CPSC 'No Longer Functioning,' Top Fire Marshal Testifies
John C. Dean, president of the National Association of State Fire Marshals, told a U.S. Senate subcommittee March 21 that the Consumer Product Safety Commission is "in critical condition" and "no longer functioning." Dean asked members of the Commerce Subcommittee on Consumer Affairs, Insurance, and Automotive Safety to ask appropriations colleagues to seriously consider higher funding for CPSC -- $75 million for FY2008 rather than its proposed $63 million request, Dean recommended.

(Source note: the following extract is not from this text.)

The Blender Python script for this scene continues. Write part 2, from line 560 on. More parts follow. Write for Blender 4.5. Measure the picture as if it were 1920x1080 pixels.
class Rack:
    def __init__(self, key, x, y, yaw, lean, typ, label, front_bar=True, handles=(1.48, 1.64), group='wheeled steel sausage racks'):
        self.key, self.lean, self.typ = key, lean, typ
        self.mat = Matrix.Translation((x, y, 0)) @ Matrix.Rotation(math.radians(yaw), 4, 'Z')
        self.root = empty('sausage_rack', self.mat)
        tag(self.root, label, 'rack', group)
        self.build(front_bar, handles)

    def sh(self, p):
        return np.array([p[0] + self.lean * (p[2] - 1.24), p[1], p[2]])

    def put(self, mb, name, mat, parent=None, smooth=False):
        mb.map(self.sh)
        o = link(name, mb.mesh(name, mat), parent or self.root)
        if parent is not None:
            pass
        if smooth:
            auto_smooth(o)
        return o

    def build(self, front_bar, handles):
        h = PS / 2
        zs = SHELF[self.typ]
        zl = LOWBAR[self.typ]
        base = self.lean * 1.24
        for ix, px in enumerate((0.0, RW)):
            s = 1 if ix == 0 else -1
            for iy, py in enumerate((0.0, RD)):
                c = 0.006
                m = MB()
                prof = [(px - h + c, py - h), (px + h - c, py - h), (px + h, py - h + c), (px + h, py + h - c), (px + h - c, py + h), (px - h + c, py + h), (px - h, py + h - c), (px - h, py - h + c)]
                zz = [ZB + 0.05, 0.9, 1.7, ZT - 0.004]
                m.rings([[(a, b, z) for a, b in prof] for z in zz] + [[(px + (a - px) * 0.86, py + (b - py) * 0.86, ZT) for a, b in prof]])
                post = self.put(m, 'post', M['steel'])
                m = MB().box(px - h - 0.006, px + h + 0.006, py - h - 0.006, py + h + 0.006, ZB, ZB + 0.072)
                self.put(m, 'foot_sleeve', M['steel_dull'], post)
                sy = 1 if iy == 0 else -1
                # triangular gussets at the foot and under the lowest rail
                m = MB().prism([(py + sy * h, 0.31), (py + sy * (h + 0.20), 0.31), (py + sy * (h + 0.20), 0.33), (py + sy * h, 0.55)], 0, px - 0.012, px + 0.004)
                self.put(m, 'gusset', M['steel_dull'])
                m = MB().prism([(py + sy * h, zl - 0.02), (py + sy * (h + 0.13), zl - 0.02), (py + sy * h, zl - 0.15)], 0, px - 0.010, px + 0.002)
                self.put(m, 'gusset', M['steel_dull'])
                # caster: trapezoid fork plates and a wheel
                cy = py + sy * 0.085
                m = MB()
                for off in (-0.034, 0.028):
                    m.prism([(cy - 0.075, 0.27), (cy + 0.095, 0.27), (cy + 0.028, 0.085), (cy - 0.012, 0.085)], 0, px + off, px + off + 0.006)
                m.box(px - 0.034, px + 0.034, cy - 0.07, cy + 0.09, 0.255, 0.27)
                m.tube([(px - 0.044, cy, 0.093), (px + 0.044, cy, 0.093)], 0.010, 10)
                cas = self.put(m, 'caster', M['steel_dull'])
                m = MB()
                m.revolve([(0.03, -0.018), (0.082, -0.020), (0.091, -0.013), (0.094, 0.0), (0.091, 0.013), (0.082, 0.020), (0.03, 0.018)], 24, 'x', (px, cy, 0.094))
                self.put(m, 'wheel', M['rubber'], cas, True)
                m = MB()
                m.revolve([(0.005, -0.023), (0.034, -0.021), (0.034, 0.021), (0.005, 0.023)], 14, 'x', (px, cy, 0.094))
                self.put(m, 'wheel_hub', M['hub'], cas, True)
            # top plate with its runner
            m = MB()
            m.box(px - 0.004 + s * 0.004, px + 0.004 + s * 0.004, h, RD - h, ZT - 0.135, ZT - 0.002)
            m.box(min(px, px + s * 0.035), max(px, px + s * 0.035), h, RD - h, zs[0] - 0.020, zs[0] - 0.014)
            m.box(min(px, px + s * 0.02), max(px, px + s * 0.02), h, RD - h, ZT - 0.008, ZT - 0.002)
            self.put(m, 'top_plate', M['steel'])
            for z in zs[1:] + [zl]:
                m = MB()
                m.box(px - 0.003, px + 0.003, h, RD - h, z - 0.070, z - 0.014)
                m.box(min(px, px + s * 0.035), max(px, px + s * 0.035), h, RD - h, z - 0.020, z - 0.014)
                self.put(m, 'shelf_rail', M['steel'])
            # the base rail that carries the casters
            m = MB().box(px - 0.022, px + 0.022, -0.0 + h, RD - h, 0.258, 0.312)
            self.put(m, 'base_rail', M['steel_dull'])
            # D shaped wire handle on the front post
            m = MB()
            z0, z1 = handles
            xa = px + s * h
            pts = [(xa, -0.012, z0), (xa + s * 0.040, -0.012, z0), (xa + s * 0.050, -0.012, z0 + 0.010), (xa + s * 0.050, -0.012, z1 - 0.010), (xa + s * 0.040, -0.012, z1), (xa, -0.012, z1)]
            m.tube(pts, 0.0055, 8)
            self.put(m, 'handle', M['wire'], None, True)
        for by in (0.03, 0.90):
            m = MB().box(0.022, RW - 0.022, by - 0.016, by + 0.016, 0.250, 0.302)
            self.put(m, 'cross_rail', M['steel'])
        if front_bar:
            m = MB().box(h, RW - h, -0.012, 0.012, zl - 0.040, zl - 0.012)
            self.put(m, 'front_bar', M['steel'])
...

The hearing was an oversight hearing for CPSC. Dean testified that the agency's budget has not kept up with inflation, veteran staffers with long experience have departed, and a lack of quorum "has contributed to paralysis on many issues." Dean also recommended that Congress commission a Government Accountability Office "head-to-toe examination" of CPSC to determine how it can best fulfill its mission and return to the relevance and viability it enjoyed during its early days. He said CPSC has about 400 full-time employees and the equivalent of 21 cents per U.S. resident in its budget to prevent $700 billion annually in losses from incidents involving consumer products that are under its jurisdiction.
He said a GAO study could answer whether CPSC should shift from its current structure to an agency with a single administrator, how well other government agencies are supporting its mission, and what Dean called "the basic question: should there even be a U.S. Consumer Product Safety Commission, or should we rely entirely on litigation to address the $700 billion in losses from incidents involving consumer products.